CLYDEBANK’S MP has written to US leaders calling for urgent efforts to save one of the town’s most famous liners.

As reported recently by the Post, the RMS Queen Mary, moored in Long Beach, California, is badly deteriorating.

Martin Docherty-Hughes MP has written to the US Deputy Head of Mission in the UK as there is no ambassador in post.

The liner, launched from John Brown’s in 1934, has been under the custodianship of the US since 1967 with 54 years as a tourist attraction.

On June 4, control of the entire site, including the Queen Mary, was returned to the City of Long Beach for the first time in 40 years.

Mr Docherty-Hughes told US officials: “It is alarming to see this world-renowned ocean liner neglected and allowed to become a shadow of its former glory.

“Hull number 534, as she was originally known, is more than just a ship. She is a global icon and a proud part of Clydebank’s and Scotland’s industrial and cultural heritage.

“My own grandfather was a riveter on the RMS Queen Mary, and my constituency office overlooks the former John Brown’s shipyard where she was constructed and launched in front of hundreds of thousands of people.

“It is therefore of grave concern to hear reports that due to her neglect by the leaseholders and authorities in Long Beach, the RMS Queen Mary is at serious risk of flooding or capsizing if urgent repairs are not carried out soon.

“To lose such an important part of our shared cultural heritage in this manner would be unthinkable, and an insult to the thousands of proud men and women who built her.

“Given the RMS Queen Mary is registered as a national monument of historical importance in the US, can you advise what the US Government is able to do to intervene to preserve and safeguard the future of this iconic ocean liner?”

Rust damage to parts of the liner

Rust damage to parts of the liner

A visual inspection report from April 2021 this year, seen by the Post, concluded $23 million in repairs were immediately needed to keep the liner viable just for the next two years.

Pictures of the liner even include duct tape patching it together. The Scorpion Soviet submarine that is berthed next to the Queen Mary in its Long Beach moat is so badly deteriorated it is feared it could sink and damage its neighbour.

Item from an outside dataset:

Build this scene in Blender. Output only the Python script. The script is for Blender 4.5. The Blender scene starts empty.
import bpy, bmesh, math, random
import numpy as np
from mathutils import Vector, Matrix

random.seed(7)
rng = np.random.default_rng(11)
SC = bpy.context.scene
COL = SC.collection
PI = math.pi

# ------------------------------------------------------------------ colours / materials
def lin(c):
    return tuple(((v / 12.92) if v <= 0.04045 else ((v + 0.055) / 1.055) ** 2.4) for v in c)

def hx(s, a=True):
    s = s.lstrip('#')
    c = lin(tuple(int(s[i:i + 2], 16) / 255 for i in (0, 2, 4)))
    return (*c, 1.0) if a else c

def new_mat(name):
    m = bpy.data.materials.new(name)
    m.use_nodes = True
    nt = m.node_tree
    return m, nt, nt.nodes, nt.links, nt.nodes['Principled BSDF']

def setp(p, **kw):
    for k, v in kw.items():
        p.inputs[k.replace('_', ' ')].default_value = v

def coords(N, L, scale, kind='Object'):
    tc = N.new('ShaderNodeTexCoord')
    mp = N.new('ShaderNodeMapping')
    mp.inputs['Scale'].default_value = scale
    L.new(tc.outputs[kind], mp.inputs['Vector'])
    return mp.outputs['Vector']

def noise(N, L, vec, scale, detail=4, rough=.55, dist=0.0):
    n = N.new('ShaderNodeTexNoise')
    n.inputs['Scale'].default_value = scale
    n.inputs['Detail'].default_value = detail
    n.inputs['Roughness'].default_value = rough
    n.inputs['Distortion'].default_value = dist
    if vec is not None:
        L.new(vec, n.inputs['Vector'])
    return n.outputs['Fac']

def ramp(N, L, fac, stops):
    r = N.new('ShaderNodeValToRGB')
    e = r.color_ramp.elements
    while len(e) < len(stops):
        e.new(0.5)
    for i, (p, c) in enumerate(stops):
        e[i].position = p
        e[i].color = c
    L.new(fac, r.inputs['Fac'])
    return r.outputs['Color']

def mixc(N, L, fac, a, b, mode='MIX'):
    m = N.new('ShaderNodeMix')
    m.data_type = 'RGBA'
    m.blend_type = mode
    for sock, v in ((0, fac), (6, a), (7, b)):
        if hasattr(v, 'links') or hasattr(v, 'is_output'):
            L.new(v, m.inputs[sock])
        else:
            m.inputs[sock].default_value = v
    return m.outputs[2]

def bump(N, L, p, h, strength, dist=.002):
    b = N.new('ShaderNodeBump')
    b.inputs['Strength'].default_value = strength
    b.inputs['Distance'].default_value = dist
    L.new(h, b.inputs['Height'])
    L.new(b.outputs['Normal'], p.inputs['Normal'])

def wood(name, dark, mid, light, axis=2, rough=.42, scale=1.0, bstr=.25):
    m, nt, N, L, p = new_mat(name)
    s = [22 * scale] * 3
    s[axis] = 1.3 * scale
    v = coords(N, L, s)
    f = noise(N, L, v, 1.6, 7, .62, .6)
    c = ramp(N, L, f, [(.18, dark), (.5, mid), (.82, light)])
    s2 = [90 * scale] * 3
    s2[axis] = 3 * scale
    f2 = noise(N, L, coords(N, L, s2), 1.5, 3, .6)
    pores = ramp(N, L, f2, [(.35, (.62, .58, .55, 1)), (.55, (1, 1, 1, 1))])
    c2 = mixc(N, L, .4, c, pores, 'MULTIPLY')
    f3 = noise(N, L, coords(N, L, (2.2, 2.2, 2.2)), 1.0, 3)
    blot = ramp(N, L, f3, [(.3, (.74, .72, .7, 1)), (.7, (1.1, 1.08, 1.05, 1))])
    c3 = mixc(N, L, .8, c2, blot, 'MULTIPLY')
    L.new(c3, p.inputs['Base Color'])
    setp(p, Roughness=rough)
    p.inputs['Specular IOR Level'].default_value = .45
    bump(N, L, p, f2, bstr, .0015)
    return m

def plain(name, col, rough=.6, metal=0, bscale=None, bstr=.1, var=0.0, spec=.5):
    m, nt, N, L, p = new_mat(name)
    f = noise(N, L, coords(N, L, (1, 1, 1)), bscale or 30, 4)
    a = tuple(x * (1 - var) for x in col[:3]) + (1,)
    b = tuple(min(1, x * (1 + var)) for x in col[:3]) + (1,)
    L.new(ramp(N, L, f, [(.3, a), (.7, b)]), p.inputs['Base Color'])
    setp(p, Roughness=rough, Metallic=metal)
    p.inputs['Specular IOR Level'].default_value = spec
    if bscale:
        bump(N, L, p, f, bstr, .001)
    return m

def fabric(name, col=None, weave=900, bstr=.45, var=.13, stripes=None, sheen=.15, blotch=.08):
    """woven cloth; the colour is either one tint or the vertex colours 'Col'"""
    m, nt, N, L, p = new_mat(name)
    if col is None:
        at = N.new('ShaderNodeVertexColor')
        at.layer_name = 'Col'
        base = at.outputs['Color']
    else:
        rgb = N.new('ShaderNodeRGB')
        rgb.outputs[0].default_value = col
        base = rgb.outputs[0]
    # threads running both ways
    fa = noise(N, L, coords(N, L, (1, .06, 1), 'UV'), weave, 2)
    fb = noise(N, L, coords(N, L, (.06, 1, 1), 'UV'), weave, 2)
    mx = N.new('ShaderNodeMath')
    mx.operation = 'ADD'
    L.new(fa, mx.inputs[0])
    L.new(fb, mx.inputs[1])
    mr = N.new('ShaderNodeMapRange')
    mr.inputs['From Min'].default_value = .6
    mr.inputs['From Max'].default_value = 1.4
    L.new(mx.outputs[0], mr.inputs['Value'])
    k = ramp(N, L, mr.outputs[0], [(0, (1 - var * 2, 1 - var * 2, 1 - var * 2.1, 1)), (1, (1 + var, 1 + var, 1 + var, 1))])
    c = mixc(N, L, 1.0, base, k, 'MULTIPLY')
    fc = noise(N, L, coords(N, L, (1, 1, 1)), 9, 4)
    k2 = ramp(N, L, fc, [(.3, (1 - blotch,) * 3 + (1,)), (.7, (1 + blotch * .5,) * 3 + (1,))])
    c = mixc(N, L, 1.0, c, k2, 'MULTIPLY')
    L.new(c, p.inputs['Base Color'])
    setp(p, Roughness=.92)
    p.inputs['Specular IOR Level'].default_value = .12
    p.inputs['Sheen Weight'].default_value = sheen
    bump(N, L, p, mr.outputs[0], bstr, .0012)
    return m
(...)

Urgent repairs required include a new working bilge system and at least eight bulkheads needing replaced. The lifeboats should either be stored for restoration or disposed of.

That doesn’t even include safety issues if the attraction is to be reopened to the public, such as handrails to meet health and safety standards.

A consultant who tried to raise the alarm with Long Beach didn’t have his contract renewed, and the liner remains closed to the public. Much of the five lower decks and almost all of the sun deck were removed decades ago.

Campaigners say the city dumped the problem on different leaseholders and have been “bumbling on” ever since.

The firm responsible for caring for the Queen Mary recently filed for bankruptcy.